After discussion of dining services purchasing local with farms and other eateries in the area, more local farmers have begun to reach out.

“Any time that we are purchasing something, we are looking to get something closer to us,” Stephanie Raboin, marketing manager at NMU Dining Services, said. “We work with Gordon Food Service to get a nearby report to find substitutes so that more of the products purchased can be within a 400 or 800 mile radius.”

Andrew Adamski, president of NMU’s Students for Sustainable Living organization, said he believes greater efforts can be made to produce more foods locally.

“Dining Services is doing a good job with distributors to reduce the amount of carbon inputted to get food to us, since its hard in the U.P. to grow all the food necessary to feed the students on campus,” Adamski said. “But it’s just small steps like getting community and student gardens on campus to grow the food distributed by dining services to increase sustainability.”

Currently, local companies and producers that dining services receive their food from include North Farm, a Michigan State University extension farm in Chatham, Mich., local livestock provided from members of the 4-H Youth Development Organization purchased from the Marquette County Fair, produce from the Hoop House, NMU’s solar greenhouse and Thill’s Fish House located in Marquette.

“The best thing that I have seen them do so far is increase their use of local foods,” Adamski said. “A lot of the greens and meats have been sourced locally, which is important in sustainability, but on the same note there’s still a lot of room for improvement.”

The lack of available fresh foods for students in the Market Place and Wildcat Den is an area Adamski believe could benefit from improvement.

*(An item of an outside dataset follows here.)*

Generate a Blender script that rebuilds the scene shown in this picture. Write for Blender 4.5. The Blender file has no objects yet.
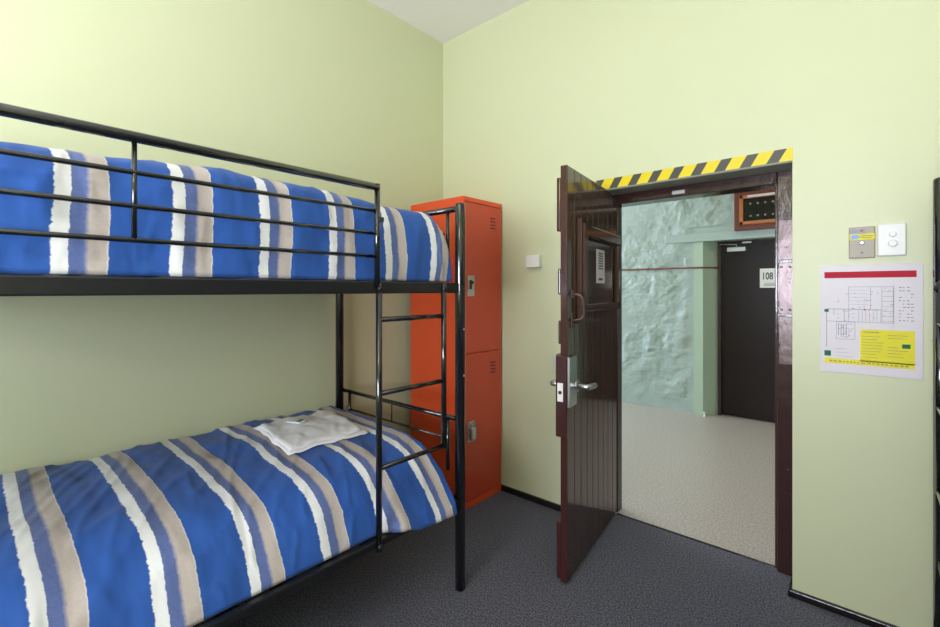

“It would be nice to be able to pick from more fresh foods,” Adamski said. “Just the little things like that are what is going to make dining services on campus to be sustainable. You can’t do that without those little things.”

Lowering the amount of waste contributed by customers is another focus dining services has found necessary to become more sustainable.

“A lot of what we do for sustainable practices is behind the scenes, so we have to try to communicate our Dine Responsibly program, our local partners and the initiatives we have in place to our customers and the student body that they don’t see,” Raboin said. “In the Marketplace and Wildcat Den, it’s an all-you-care-to-eat facility, but taking excess and then wasting can add up if everyone does it.”

Combined with less waste, composting is a method that dining has begun looking into.

“Right now I know of no one collecting and separating 100 percent compostable materials in the local area,” Mileski said. “Even if we made everything compostable and put it into a compostable bag, the landfill still would process with the non-compostable.”

Mileski said a step that has been taken is moving towards more compostable liners and having compostable friendly disposable wares.

A compost plan would begin in the pre-composting stage with a focus on composting food scraps that are formed in the prep stages of cooking, while later looking into a post-compostable effort by composting the food waste produced by dining customers, Mileski said.

With continued efforts from diners and employees, NMU’s dining services looks to continue their sustainable efforts.